Post written by: Tony Vicari

Typically, when a company (or individual) rents partial space or the entire building from the owners of the building, they may be required to provide fire liability coverage or even broader liability coverage for the value of the section they occupy or the full value of the building. This is why it is important to carefully review all written lease agreements to truly understand what liability the tenant is assuming.

Where can the tenant find the proper insurance to cover this contractually assumed liability?

Two possible options are: 1) a Commercial General Liability Coverage Form, or 2) a Property-Legal Liability Coverage Form.
One of the main coverages provided by the standard Commercial General Liability Coverage Form is damage to premises rented to you, better known as fire damage legal liability.

What is this coverage and why is it needed?

Fire damage legal liability protects a tenant who is legally obligated, typically through a lease agreement, against loss to the property they are leasing for fire damage.

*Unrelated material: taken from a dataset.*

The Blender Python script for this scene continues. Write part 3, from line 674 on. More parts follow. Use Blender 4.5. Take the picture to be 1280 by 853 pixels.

A common form currently used in the insurance industry is ISO Form CG0001 (04 13) to provide this liability coverage. In its unmodified state, it provides $100,000 of fire damage legal liability coverage. This provides coverage only for fire-related losses. The base liability limit can usually be increased and many companies have various expanded coverage forms that will increase this limit to $500,000, or more.

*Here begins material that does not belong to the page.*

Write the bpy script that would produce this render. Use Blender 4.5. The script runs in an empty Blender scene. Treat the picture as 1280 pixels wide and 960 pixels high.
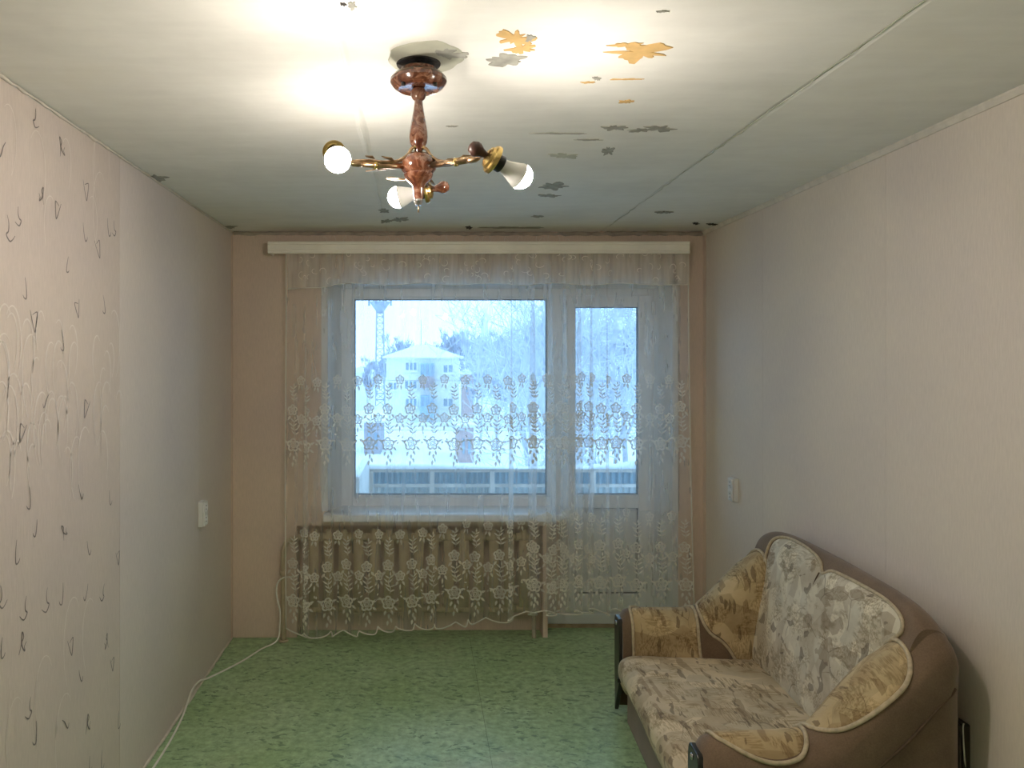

If a lease requires broader coverage than just fire, a different form would be needed.

A broader form with higher limits is the ISO Legal Liability Coverage Form CP0040. This can be written under the tenant’s property coverage for real or personal property.

Remember, the tenant would have to be considered legally liable for either coverage to apply. For example, if lightning were to strike the building and a fire ensued, the tenant would normally not be considered legally liable for an act of God.

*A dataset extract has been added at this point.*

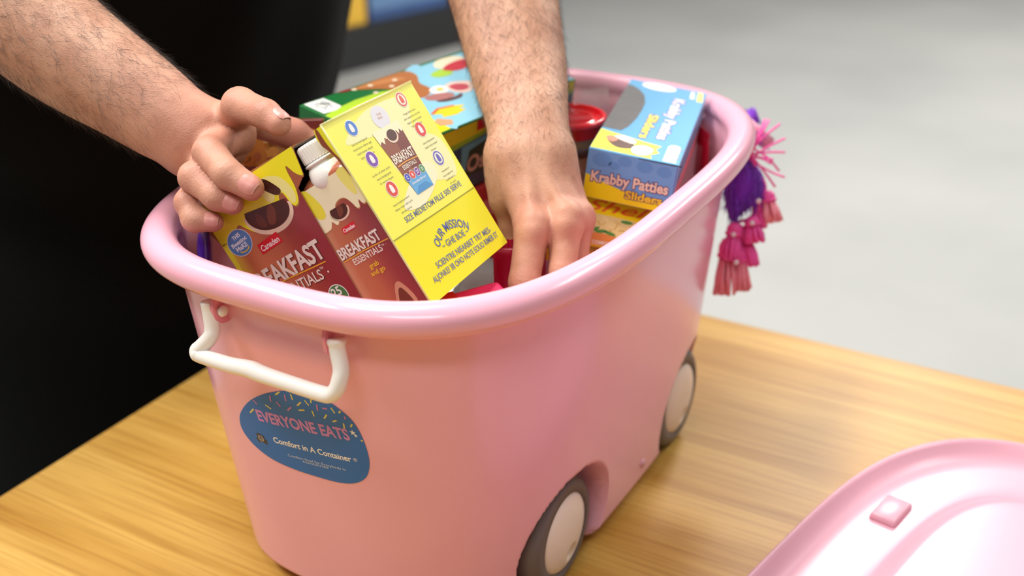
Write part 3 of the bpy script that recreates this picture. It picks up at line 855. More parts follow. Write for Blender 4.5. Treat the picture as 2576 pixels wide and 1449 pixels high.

The above example should not be confused with another common situation where a closely aligned owner or group of owners leases a building back to the main business for tax or other reasons. In this scenario, the primary source of coverage can be property insurance and that coverage can be as broad as desired. Normally, an attorney creates wording to hold each party harmless for their acts and includes a waiver of subrogation clause and Additional Insured wording. This simplifies the loss settlement process and eliminates the need for additional insurance. If a loss occurs, the property coverage is the reimbursement source and no liability issues need to be addressed.

In summary, the value of the building coverage required of the tenant may be dictated in the lease, or it may be as vague as the value that the tenant occupies. If it is not specific, the tenant’s independent insurance agency should help determine the amount and type of coverage. Remember, if the lease only requires the value of the area occupied by the tenant be covered, such as in the case of a multi- tenant building, the value to be insured would be limited to only that portion. The remainder of the building would potentially be covered under General Liability as property damage, as long as the remainder of the building is not leased and not in the tenants care, custody, or control.